Collect all lines from the records below that include the word "Python".

**Records to use:**
-.-.-

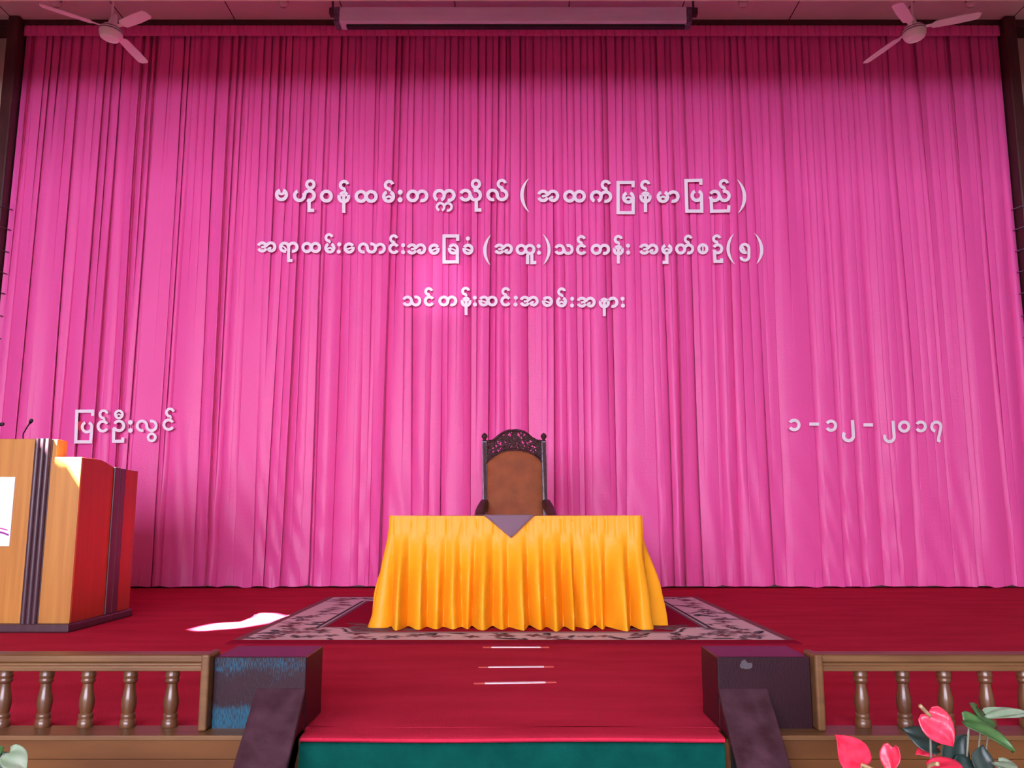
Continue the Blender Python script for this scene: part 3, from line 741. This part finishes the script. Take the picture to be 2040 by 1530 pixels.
# ------------------------------------------------------------------ table with gold skirt, mauve cloth
TX0, TX1, TY0, TY1, TZ = -.855, .905, 5.97, 6.52, HC - .002
def table():
    cx = (TX0 + TX1) / 2
    root = empty('table', (cx, (TY0 + TY1) / 2, 0), 'long table hidden under a pleated gold satin skirt, on the rug', 'table')
    keep(root, MB().box(TX0 + .01, TX1 - .01, TY0 + .01, TY1 - .01, TZ - .03, TZ - .004).build('tabletop', M['honey'], bevel=.004))
    # skirt wall
    rr = random.Random(11)
    path = []; c = .035; st = .0065
    def seg(ax, ay, bx, by, nx, ny):
        L_ = math.hypot(bx-ax, by-ay); n = int(L_ / st)
        for i in range(n): path.append((ax+(bx-ax)*i/n, ay+(by-ay)*i/n, nx, ny))
    def cor(px_, py_, a0):
        for i in range(8):
            a = R(a0 + 90 * i / 8); path.append((px_ + c*math.cos(a), py_ + c*math.sin(a), math.cos(a), math.sin(a)))
    seg(TX0+c, TY0, TX1-c, TY0, 0, -1); cor(TX1-c, TY0+c, -90); seg(TX1, TY0+c, TX1, TY1-c, 1, 0); cor(TX1-c, TY1-c, 0)
    seg(TX1-c, TY1, TX0+c, TY1, 0, 1); cor(TX0+c, TY1-c, 90); seg(TX0, TY1-c, TX0, TY0+c, -1, 0); cor(TX0+c, TY0+c, 180)
    n = len(path); NR = 44; vs = []; fs = []
    # arc length
    S = [0]
    for i in range(1, n): S.append(S[-1] + math.hypot(path[i][0]-path[i-1][0], path[i][1]-path[i-1][1]))
    tot = S[-1] + st; nf = 40; edges = [tot * (k + (rr.uniform(-.22, .22) if k else 0)) / nf for k in range(nf)] + [tot]
    amp = [rr.uniform(.55, 1.25) for _ in range(nf)]; skew = [rr.uniform(.5, .74) for _ in range(nf)]; start = [rr.uniform(.02, .22) for _ in range(nf)]
    drift = [rr.uniform(-.03, .03) for _ in range(nf + 1)]; drift[0] = drift[nf] = 0
    for r in range(NR + 1):
        h = r / NR                       # 0 top .. 1 floor
        z = TZ * (1 - h) + .012 * h
        ee = [edges[k] + drift[k] * h for k in range(nf + 1)]
        for i in range(n):
            x, y, nx, ny = path[i]; s = S[i]
            k = 0
            while k < nf - 1 and s >= ee[k+1]: k += 1
            t = max(0, min(1, (s - ee[k]) / (ee[k+1] - ee[k]))); sk = skew[k]
            f = math.sin(PI * (t / sk / 2 if t < sk else .5 + (t - sk) / (1 - sk) / 2)) ** 1.4
            open_ = sstep(.10, 1.0, h) * .72 + sstep(.06 + start[k] * .4, .55 + start[k], h) * .33
            fold = (amp[k] * f * .16 - .03) * open_ * (.75 if abs(nx) > .5 else 1)
            u_ = t * (ee[k+1]-ee[k]); u2 = abs(u_ - .5 * (ee[k+1]-ee[k])); stitch = (.0035 * math.exp(-((u_ - .012) / .006) ** 2) - .004 * math.exp(-(u_ / .006) ** 2) - .003 * math.exp(-(u2 / .006) ** 2)) * sstep(.0, .03, h) * sstep(.24, .14, h)
            flare = .035 * sstep(0, 1, h) ** .9
            puddle = 0
            if h > .9: puddle = .035 * (h - .9) / .1 * (.5 + .5 * math.sin(s * 31 + 2 * math.sin(s * 9)))
            o_ = flare + fold + stitch + puddle * .8
            # creases
            o_ += .006 * sstep(.25, .7, h) * math.sin(s * 43 + h * 7 + 2 * math.sin(s * 13))
            zz = z
            if r == NR: zz = .011 + .012 * (.5 + .5 * math.sin(s * 37 + math.sin(s * 11) * 2)) * (1 - f)
            if h < .03: zz += -.004 * (.5 + .5*math.sin(s * 2.1))
            vs.append((x + nx * o_, y + ny * o_, zz))
    for r in range(NR):
        for i in range(n):
            j = (i + 1) % n; fs.append((r*n+i, (r+1)*n+i, (r+1)*n+j, r*n+j))
    b0 = len(vs); vs.append((cx, (TY0+TY1)/2, TZ))
    for i in range(n): fs.append((i, (i+1) % n, b0))
    keep(root, MB().add(vs, fs).build('table_skirt', M['satin'], smooth=True, auto=50))
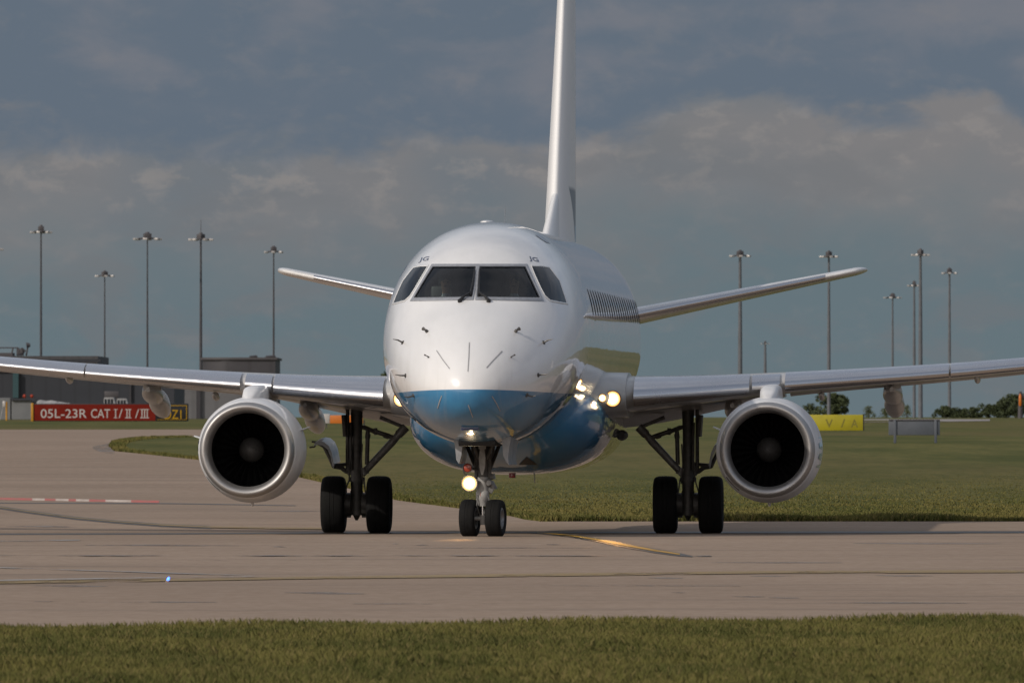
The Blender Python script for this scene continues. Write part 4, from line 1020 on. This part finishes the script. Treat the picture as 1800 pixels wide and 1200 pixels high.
def crew_mat():
    m = bsdf('crew_shirt_and_skin', (.5, .5, .52), .8); t = NT(m.node_tree); b = t.n['Principled BSDF']
    s = t.node('ShaderNodeSeparateXYZ'); t.l.new(t.node('ShaderNodeTexCoord').outputs['Object'], s.inputs[0])
    sk = t.math('MAXIMUM', t.step(s.outputs[2], .565, .57), t.math('MULTIPLY', t.step(s.outputs[1], -.27, -.275), t.step(s.outputs[2], .10, .12)))
    c = t.mix(t.step(s.outputs[2], .06, .065), (.02, .02, .03), (.45, .46, .50)); t.l.new(t.mix(sk, c, (.45, .27, .19)), b.inputs['Base Color']); return m
cmx = crew_mat()
person(-.50, 3.08, 2.99, 1, 'pilot in a pale shirt seated behind the left half of the windscreen', cmx)
person(.50, 3.08, 2.99, -1, 'pilot in a pale shirt seated behind the right half of the windscreen', cmx)
# ------------------------------------------------------------------ background things
M['mast'] = mottled('mast_steel', (.05, .047, .055), (.036, .034, .04), .6, .7)
M['mastp'] = mottled('mast_steel_hazed', (.11, .115, .13), (.085, .09, .10), .6, .7)  # paler mast steel for the right side, haze mixed into the colour
M['mastd'] = bsdf('mast_head', (.06, .055, .06), .6)
M['flood'] = bsdf('floodlight_body', (.45, .43, .42), .4, .3)
def mast(px, pyh, hw, rb, name_label, spike=0, nfl=6, group='tall floodlight masts across the airfield', ang=0.0):
    d = 28.25 * F / (YH - pyh); x = (px - 900) * d / F; k = d / F
    o = empty('floodlight_mast', (x, d, G(d)), ang, name_label, 'light mast', group)
    ht = HC + 28.25 - G(d); r0 = rb * k
    m = MB(); m.tube([(0, 0, -.3), (0, 0, .6), (0, 0, ht * .5), (0, 0, ht)], [r0 * 1.15, r0, r0 * .85, r0 * .55], 14); m.build('pole', M['mast' if px < 900 else 'mastp'], o)
    m = MB(); w_ = hw * k
    m.lathe([(ht - .02, w_ * .60), (ht + .08, w_ * .62), (ht + .18, w_ * .60), (ht + .08, w_ * .58)], (0, 0, 0), 'z', 20, True)
    for a in np.linspace(0, math.pi, 3, endpoint=False) + .2: m.tube([(-math.cos(a) * w_ * .9, -math.sin(a) * w_ * .9, ht), (0, 0, ht + .25), (math.cos(a) * w_ * .9, math.sin(a) * w_ * .9, ht)], .09, 6)
    m.build('lamp_frame', M['mastd'], o)
    m = MB(); m.box((0, 0, ht + .45), (w_ * .26, w_ * .26, .42), None, .08); m.tube([(0, 0, ht + .8), (0, 0, ht + 1.1)], [w_ * .2, w_ * .12], 8); m.build('winch_head', M['mastd'], o)
    if spike: m = MB(); m.tube([(0, 0, ht + .8), (0, 0, ht + 3.2)], [.06, .03], 6); m.build('lightning_rod', M['mastd'], o)
    for i in range(nfl):
        a = 2 * math.pi * i / nfl + .2; m = MB(); m.box((math.cos(a) * w_ * .88, math.sin(a) * w_ * .88, ht - .02), (w_ * .16, w_ * .16, .16), Matrix.Rotation(a, 3, 'Z'), .04); m.build('floodlight', M['flood'], o)
    return o
mast(72, 408, 19, 2.3, 'tall floodlight mast at far left above the grey hangar roof', ang=.1)
mast(184, 485, 17, 1.6, 'shorter thin floodlight mast, second from the left, just right of the hangar roof', ang=.5)
mast(259, 420, 25, 1.9, 'floodlight mast with the widest lamp ring, between the short mast and the rod mast', ang=.2)
mast(353, 421, 21, 2.8, 'floodlight mast topped by a thin lightning rod, left of the far grey terminal block', spike=1, ang=.8)
mast(481, 443, 17, 2.0, 'floodlight mast directly behind the left tip of the tailplane', ang=.3)
mast(-15, 438, 20, 2.8, 'floodlight mast cut by the left picture edge with only one lamp arm in view')
mast(1301, 450, 19, 4.2, 'thick floodlight mast right of the fuselage, crossed by the right tailplane', ang=.4)
mast(1345, 604, 8, 3.2, 'faint short mast very far off between two tall masts above the right wing', nfl=4)
mast(1457, 451, 16, 3.3, 'floodlight mast right beside the right tip of the tailplane', ang=.6)
mast(1569, 523, 16, 2.3, 'short floodlight mast with pale lamps, left of the overlapping pair', ang=.1)
mast(1607, 502, 12, 2.8, 'lower mast of the overlapping pair above the right wing')
mast(1618, 448, 16, 4.0, 'tallest mast of the overlapping pair above the right wing', ang=.9)
mast(1669, 480, 14, 2.9, 'rightmost floodlight mast, right of the overlapping pair', ang=.35)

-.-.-

**Expected answer:**
Continue the Blender Python script for this scene: part 3, from line 741. This part finishes the script. Take the picture to be 2040 by 1530 pixels.
The Blender Python script for this scene continues. Write part 4, from line 1020 on. This part finishes the script. Treat the picture as 1800 pixels wide and 1200 pixels high.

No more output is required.